Three petroleum shipments are expected to reach Pakistan by tomorrow, Petroleum Minister Ali Pervaiz Malik informed a briefing called to discuss rising global oil prices and fuel reserves amid the widening Middle East conflict on Sunday.
The meeting attended by Finance Minister Muhammad Aurangzeb and Sindh Chief Minister Murad Ali Shah comes a day after Prime Minister Shehbaz Sharif directed the finance and petroleum ministers to work with provincial governments on a strategy to conserve and ensure uninterrupted supply of petroleum products amid fuel shortage concerns sparked by the Israel-Iran war.
The federal government delegation offered a detailed briefing to the Sindh CM on the recent price hike and fuel reserves, according to a statement issued by CM House.
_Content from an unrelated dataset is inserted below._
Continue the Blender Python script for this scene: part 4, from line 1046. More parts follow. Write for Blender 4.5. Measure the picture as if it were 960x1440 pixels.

Finance Minister Aurangzeb told the meeting that Pakistan’s monthly oil import bill could increase to $600 million in the backdrop of the conflict, adding that the government is continuously monitoring global energy markets and preparing alternative plans to deal with the financial impact of rising oil prices. Additionally, crude prices could rise to $120 a barrel if the conflict escalates further.
Diplomatic contacts are ongoing with Saudi Arabia, Oman and the United Arab Emirates for alternative fuel supplies, the delegation said, noting that efforts are underway to ensure alternate fuel supply routes other than the Strait of Hormuz. Due to Qatar declaring force majeure, LNG supply disruptions are also anticipated, the petroleum minister added.
Fuel-saving measures are necessary so that existing reserves last longer, Malik asserted. Additionally, he said, Pakistan would request the International Monetary Fund for relief in the petroleum levy.
The federal and provincial governments decided to increase coordination to prevent hoarding at petrol pumps, with Aurangzeb briefing the meeting on a joint dashboard being prepared to monitor fuel reserves.
Emergency conservation measures were discussed, with CM Shah affirming that all proposals discussed in the meeting would be presented to the cabinet for consideration.
Responsible use of energy and public cooperation are necessary, with smooth functioning of the economy the government’s top priority, the CM said.
The federal and provincial governments decided to maintain close coordination to manage the energy situation.
Other attendees of the meeting included Additional Secretary Petroleum Division Zafar Abbas, Executive Director Oil and Gas Regulatory Authority Atif Sajjad, Director General (Oil) Petroleum Division Imran Ahmed, Member (Oil) Oil and Gas Regulatory Authority Zainul Abidin, and Managing Director Sui Southern Gas Company Muhammad Amin and Muhammad Idrees.
On Friday, the government increased the prices of petrol and high-speed diesel by Rs55 per litre, the highest-ever such hike, as Pakistan felt the first direct economic impact of the US-Israel war on Iran.
The ex-depot price of high-speed diesel was fixed at Rs335.86 per litre for the coming week, up by about 20pc from Rs280.86 per litre. Likewise, the ex-depot price of petrol was revised to Rs321.17 per litre from Rs266.17 per litre, reflecting an increase of around 17pc.
Pakistan relies heavily on the oil supply passing through the Strait of Hormuz. The government made the decision to raise prices due to the disruption in fuel supplies through the strait.